:: Work to do ::
Below is a set of records; print all of them exactly as written.

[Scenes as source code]
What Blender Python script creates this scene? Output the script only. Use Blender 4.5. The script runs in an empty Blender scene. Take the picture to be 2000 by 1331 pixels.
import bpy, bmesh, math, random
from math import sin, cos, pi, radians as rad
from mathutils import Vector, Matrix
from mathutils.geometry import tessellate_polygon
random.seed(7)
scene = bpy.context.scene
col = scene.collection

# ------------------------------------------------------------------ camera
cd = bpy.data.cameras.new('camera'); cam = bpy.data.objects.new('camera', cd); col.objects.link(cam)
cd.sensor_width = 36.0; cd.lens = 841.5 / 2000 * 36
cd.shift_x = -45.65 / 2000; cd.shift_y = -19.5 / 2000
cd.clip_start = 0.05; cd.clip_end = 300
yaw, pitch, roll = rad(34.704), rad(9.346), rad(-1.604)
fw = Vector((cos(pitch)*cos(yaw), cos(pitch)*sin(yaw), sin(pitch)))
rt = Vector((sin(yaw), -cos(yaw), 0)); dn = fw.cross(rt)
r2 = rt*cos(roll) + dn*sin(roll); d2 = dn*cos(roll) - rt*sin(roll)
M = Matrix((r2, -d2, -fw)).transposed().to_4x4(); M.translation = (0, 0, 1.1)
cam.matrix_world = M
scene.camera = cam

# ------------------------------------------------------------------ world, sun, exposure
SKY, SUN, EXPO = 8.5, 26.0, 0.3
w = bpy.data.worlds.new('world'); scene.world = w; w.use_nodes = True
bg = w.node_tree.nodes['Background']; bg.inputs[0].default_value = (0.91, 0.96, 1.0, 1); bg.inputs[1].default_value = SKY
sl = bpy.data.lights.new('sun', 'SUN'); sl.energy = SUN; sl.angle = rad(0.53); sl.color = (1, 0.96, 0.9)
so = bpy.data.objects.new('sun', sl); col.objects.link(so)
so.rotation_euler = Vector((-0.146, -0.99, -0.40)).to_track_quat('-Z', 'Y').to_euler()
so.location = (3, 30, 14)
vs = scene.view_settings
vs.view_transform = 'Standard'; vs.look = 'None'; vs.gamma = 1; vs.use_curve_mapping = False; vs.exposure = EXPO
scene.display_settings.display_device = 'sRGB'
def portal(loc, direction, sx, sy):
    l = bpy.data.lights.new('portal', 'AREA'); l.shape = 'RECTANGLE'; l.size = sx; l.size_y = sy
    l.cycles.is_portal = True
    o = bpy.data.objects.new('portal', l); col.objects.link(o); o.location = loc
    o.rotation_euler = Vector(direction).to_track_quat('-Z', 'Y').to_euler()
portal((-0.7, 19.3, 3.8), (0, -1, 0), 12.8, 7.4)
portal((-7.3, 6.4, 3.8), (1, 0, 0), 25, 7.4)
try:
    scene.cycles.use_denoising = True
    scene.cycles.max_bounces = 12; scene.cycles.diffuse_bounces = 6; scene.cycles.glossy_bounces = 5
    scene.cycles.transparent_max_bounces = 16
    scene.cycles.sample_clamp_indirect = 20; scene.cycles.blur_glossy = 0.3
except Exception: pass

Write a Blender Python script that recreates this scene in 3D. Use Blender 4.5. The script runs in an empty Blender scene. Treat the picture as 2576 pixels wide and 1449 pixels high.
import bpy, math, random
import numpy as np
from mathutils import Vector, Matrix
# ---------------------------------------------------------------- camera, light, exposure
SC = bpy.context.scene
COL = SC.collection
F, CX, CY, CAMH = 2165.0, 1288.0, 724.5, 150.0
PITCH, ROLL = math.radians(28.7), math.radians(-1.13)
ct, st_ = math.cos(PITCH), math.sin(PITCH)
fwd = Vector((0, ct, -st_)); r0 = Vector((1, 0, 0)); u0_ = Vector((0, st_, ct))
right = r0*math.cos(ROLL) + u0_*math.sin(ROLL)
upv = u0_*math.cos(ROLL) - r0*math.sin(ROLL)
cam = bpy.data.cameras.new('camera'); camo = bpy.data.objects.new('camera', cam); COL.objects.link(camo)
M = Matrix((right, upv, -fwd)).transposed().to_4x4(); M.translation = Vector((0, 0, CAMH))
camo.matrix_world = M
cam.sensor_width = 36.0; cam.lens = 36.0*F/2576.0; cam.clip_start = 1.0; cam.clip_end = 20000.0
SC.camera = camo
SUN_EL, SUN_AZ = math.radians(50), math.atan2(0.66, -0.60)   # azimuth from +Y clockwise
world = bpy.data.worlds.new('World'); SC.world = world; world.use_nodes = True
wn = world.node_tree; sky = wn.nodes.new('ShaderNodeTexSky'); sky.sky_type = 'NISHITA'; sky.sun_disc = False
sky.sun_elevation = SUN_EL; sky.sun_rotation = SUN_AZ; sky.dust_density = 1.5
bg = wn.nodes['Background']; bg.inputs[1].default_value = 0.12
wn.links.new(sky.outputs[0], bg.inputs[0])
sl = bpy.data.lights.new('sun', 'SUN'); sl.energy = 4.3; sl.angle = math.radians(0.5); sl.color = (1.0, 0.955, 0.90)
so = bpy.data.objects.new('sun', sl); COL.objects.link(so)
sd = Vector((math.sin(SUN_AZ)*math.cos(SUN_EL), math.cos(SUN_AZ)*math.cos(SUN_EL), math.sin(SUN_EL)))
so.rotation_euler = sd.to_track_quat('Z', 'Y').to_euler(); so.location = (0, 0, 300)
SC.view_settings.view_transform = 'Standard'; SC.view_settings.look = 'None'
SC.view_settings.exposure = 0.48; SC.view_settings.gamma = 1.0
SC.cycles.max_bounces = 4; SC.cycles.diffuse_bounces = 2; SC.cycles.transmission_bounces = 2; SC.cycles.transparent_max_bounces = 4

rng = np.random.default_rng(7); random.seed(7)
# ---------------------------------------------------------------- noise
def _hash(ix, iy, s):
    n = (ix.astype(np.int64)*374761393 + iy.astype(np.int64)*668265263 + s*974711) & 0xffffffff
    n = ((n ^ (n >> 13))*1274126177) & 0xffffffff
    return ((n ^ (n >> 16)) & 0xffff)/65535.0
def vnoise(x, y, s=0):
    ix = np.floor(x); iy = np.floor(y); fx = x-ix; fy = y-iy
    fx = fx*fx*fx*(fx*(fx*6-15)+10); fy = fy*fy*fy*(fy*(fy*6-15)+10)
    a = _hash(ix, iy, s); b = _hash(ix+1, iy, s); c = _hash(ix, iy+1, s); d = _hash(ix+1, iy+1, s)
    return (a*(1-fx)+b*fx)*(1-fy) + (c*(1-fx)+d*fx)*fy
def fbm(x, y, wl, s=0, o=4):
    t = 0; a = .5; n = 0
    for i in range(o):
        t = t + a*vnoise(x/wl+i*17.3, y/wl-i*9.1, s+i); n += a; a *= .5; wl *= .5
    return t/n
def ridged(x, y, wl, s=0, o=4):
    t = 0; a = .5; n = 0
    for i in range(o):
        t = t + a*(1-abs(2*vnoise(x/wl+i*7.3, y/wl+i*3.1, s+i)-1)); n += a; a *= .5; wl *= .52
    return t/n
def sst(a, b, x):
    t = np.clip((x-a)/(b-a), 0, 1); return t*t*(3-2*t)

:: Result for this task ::
What Blender Python script creates this scene? Output the script only. Use Blender 4.5. The script runs in an empty Blender scene. Take the picture to be 2000 by 1331 pixels.
import bpy, bmesh, math, random
from math import sin, cos, pi, radians as rad
from mathutils import Vector, Matrix
from mathutils.geometry import tessellate_polygon
random.seed(7)
scene = bpy.context.scene
col = scene.collection

# ------------------------------------------------------------------ camera
cd = bpy.data.cameras.new('camera'); cam = bpy.data.objects.new('camera', cd); col.objects.link(cam)
cd.sensor_width = 36.0; cd.lens = 841.5 / 2000 * 36
cd.shift_x = -45.65 / 2000; cd.shift_y = -19.5 / 2000
cd.clip_start = 0.05; cd.clip_end = 300
yaw, pitch, roll = rad(34.704), rad(9.346), rad(-1.604)
fw = Vector((cos(pitch)*cos(yaw), cos(pitch)*sin(yaw), sin(pitch)))
rt = Vector((sin(yaw), -cos(yaw), 0)); dn = fw.cross(rt)
r2 = rt*cos(roll) + dn*sin(roll); d2 = dn*cos(roll) - rt*sin(roll)
M = Matrix((r2, -d2, -fw)).transposed().to_4x4(); M.translation = (0, 0, 1.1)
cam.matrix_world = M
scene.camera = cam

# ------------------------------------------------------------------ world, sun, exposure
SKY, SUN, EXPO = 8.5, 26.0, 0.3
w = bpy.data.worlds.new('world'); scene.world = w; w.use_nodes = True
bg = w.node_tree.nodes['Background']; bg.inputs[0].default_value = (0.91, 0.96, 1.0, 1); bg.inputs[1].default_value = SKY
sl = bpy.data.lights.new('sun', 'SUN'); sl.energy = SUN; sl.angle = rad(0.53); sl.color = (1, 0.96, 0.9)
so = bpy.data.objects.new('sun', sl); col.objects.link(so)
so.rotation_euler = Vector((-0.146, -0.99, -0.40)).to_track_quat('-Z', 'Y').to_euler()
so.location = (3, 30, 14)
vs = scene.view_settings
vs.view_transform = 'Standard'; vs.look = 'None'; vs.gamma = 1; vs.use_curve_mapping = False; vs.exposure = EXPO
scene.display_settings.display_device = 'sRGB'
def portal(loc, direction, sx, sy):
    l = bpy.data.lights.new('portal', 'AREA'); l.shape = 'RECTANGLE'; l.size = sx; l.size_y = sy
    l.cycles.is_portal = True
    o = bpy.data.objects.new('portal', l); col.objects.link(o); o.location = loc
    o.rotation_euler = Vector(direction).to_track_quat('-Z', 'Y').to_euler()
portal((-0.7, 19.3, 3.8), (0, -1, 0), 12.8, 7.4)
portal((-7.3, 6.4, 3.8), (1, 0, 0), 25, 7.4)
try:
    scene.cycles.use_denoising = True
    scene.cycles.max_bounces = 12; scene.cycles.diffuse_bounces = 6; scene.cycles.glossy_bounces = 5
    scene.cycles.transparent_max_bounces = 16
    scene.cycles.sample_clamp_indirect = 20; scene.cycles.blur_glossy = 0.3
except Exception: pass

Write a Blender Python script that recreates this scene in 3D. Use Blender 4.5. The script runs in an empty Blender scene. Treat the picture as 2576 pixels wide and 1449 pixels high.
import bpy, math, random
import numpy as np
from mathutils import Vector, Matrix
# ---------------------------------------------------------------- camera, light, exposure
SC = bpy.context.scene
COL = SC.collection
F, CX, CY, CAMH = 2165.0, 1288.0, 724.5, 150.0
PITCH, ROLL = math.radians(28.7), math.radians(-1.13)
ct, st_ = math.cos(PITCH), math.sin(PITCH)
fwd = Vector((0, ct, -st_)); r0 = Vector((1, 0, 0)); u0_ = Vector((0, st_, ct))
right = r0*math.cos(ROLL) + u0_*math.sin(ROLL)
upv = u0_*math.cos(ROLL) - r0*math.sin(ROLL)
cam = bpy.data.cameras.new('camera'); camo = bpy.data.objects.new('camera', cam); COL.objects.link(camo)
M = Matrix((right, upv, -fwd)).transposed().to_4x4(); M.translation = Vector((0, 0, CAMH))
camo.matrix_world = M
cam.sensor_width = 36.0; cam.lens = 36.0*F/2576.0; cam.clip_start = 1.0; cam.clip_end = 20000.0
SC.camera = camo
SUN_EL, SUN_AZ = math.radians(50), math.atan2(0.66, -0.60)   # azimuth from +Y clockwise
world = bpy.data.worlds.new('World'); SC.world = world; world.use_nodes = True
wn = world.node_tree; sky = wn.nodes.new('ShaderNodeTexSky'); sky.sky_type = 'NISHITA'; sky.sun_disc = False
sky.sun_elevation = SUN_EL; sky.sun_rotation = SUN_AZ; sky.dust_density = 1.5
bg = wn.nodes['Background']; bg.inputs[1].default_value = 0.12
wn.links.new(sky.outputs[0], bg.inputs[0])
sl = bpy.data.lights.new('sun', 'SUN'); sl.energy = 4.3; sl.angle = math.radians(0.5); sl.color = (1.0, 0.955, 0.90)
so = bpy.data.objects.new('sun', sl); COL.objects.link(so)
sd = Vector((math.sin(SUN_AZ)*math.cos(SUN_EL), math.cos(SUN_AZ)*math.cos(SUN_EL), math.sin(SUN_EL)))
so.rotation_euler = sd.to_track_quat('Z', 'Y').to_euler(); so.location = (0, 0, 300)
SC.view_settings.view_transform = 'Standard'; SC.view_settings.look = 'None'
SC.view_settings.exposure = 0.48; SC.view_settings.gamma = 1.0
SC.cycles.max_bounces = 4; SC.cycles.diffuse_bounces = 2; SC.cycles.transmission_bounces = 2; SC.cycles.transparent_max_bounces = 4

rng = np.random.default_rng(7); random.seed(7)
# ---------------------------------------------------------------- noise
def _hash(ix, iy, s):
    n = (ix.astype(np.int64)*374761393 + iy.astype(np.int64)*668265263 + s*974711) & 0xffffffff
    n = ((n ^ (n >> 13))*1274126177) & 0xffffffff
    return ((n ^ (n >> 16)) & 0xffff)/65535.0
def vnoise(x, y, s=0):
    ix = np.floor(x); iy = np.floor(y); fx = x-ix; fy = y-iy
    fx = fx*fx*fx*(fx*(fx*6-15)+10); fy = fy*fy*fy*(fy*(fy*6-15)+10)
    a = _hash(ix, iy, s); b = _hash(ix+1, iy, s); c = _hash(ix, iy+1, s); d = _hash(ix+1, iy+1, s)
    return (a*(1-fx)+b*fx)*(1-fy) + (c*(1-fx)+d*fx)*fy
def fbm(x, y, wl, s=0, o=4):
    t = 0; a = .5; n = 0
    for i in range(o):
        t = t + a*vnoise(x/wl+i*17.3, y/wl-i*9.1, s+i); n += a; a *= .5; wl *= .5
    return t/n
def ridged(x, y, wl, s=0, o=4):
    t = 0; a = .5; n = 0
    for i in range(o):
        t = t + a*(1-abs(2*vnoise(x/wl+i*7.3, y/wl+i*3.1, s+i)-1)); n += a; a *= .5; wl *= .52
    return t/n
def sst(a, b, x):
    t = np.clip((x-a)/(b-a), 0, 1); return t*t*(3-2*t)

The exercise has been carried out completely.